§ **Description of the task**: Skip the pictures. Set down, word for word, the lines from the start of the material up to and including the line with "COL = scene.collection".

======== Information supplied

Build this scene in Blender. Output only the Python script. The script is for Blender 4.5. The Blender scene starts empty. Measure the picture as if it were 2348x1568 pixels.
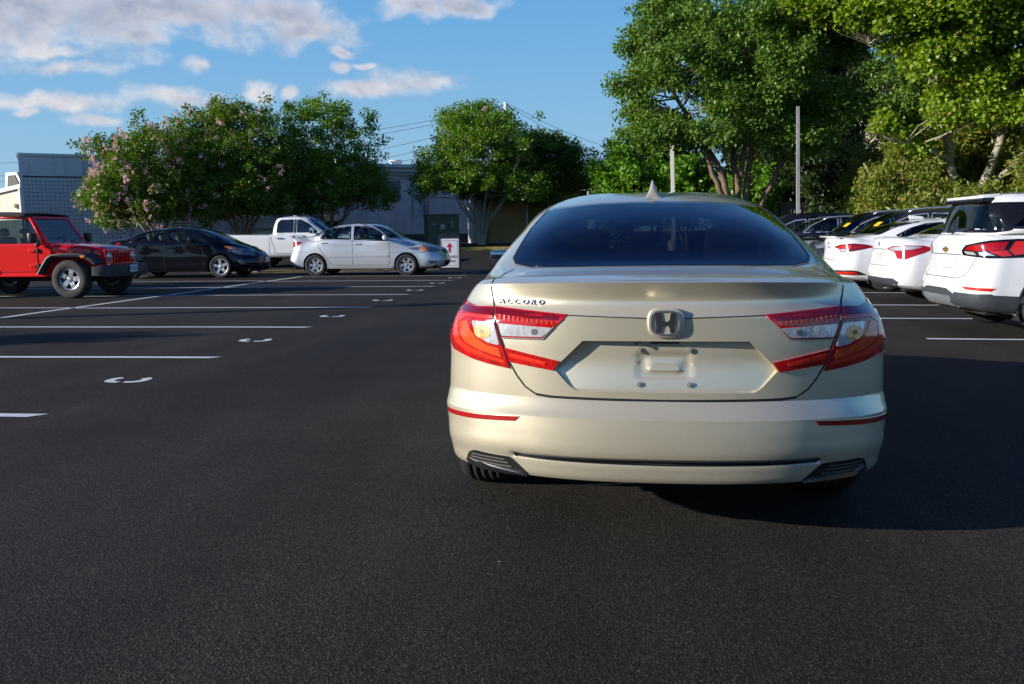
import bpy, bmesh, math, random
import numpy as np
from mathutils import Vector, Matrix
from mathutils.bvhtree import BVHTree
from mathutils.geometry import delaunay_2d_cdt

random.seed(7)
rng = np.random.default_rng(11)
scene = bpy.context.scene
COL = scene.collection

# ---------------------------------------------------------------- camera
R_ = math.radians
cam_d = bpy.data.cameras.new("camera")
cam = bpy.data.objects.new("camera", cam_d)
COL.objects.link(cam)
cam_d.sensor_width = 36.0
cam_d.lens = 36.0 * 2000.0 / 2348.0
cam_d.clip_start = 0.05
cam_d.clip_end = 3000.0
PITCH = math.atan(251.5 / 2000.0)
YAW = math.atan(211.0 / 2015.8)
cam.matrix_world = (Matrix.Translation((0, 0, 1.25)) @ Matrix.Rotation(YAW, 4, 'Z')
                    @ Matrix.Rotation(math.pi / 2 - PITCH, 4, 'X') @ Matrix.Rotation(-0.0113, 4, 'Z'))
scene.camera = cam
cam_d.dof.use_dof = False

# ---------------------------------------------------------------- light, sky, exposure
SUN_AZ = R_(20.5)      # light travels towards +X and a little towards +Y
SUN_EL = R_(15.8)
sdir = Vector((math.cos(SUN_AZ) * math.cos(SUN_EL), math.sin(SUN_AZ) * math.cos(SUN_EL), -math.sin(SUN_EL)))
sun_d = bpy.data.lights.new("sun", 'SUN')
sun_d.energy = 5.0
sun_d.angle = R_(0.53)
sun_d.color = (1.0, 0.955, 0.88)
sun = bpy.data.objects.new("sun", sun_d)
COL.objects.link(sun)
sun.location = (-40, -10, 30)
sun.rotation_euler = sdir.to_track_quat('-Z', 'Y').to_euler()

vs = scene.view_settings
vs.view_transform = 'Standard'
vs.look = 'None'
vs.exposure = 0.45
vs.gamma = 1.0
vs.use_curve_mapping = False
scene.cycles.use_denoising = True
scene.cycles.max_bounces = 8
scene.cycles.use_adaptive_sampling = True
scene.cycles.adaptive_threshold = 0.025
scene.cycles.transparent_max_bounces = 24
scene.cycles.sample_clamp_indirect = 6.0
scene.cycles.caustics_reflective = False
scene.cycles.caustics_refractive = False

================

§ **Result of the exercise**:
Build this scene in Blender. Output only the Python script. The script is for Blender 4.5. The Blender scene starts empty. Measure the picture as if it were 2348x1568 pixels.
import bpy, bmesh, math, random
import numpy as np
from mathutils import Vector, Matrix
from mathutils.bvhtree import BVHTree
from mathutils.geometry import delaunay_2d_cdt

random.seed(7)
rng = np.random.default_rng(11)
scene = bpy.context.scene
COL = scene.collection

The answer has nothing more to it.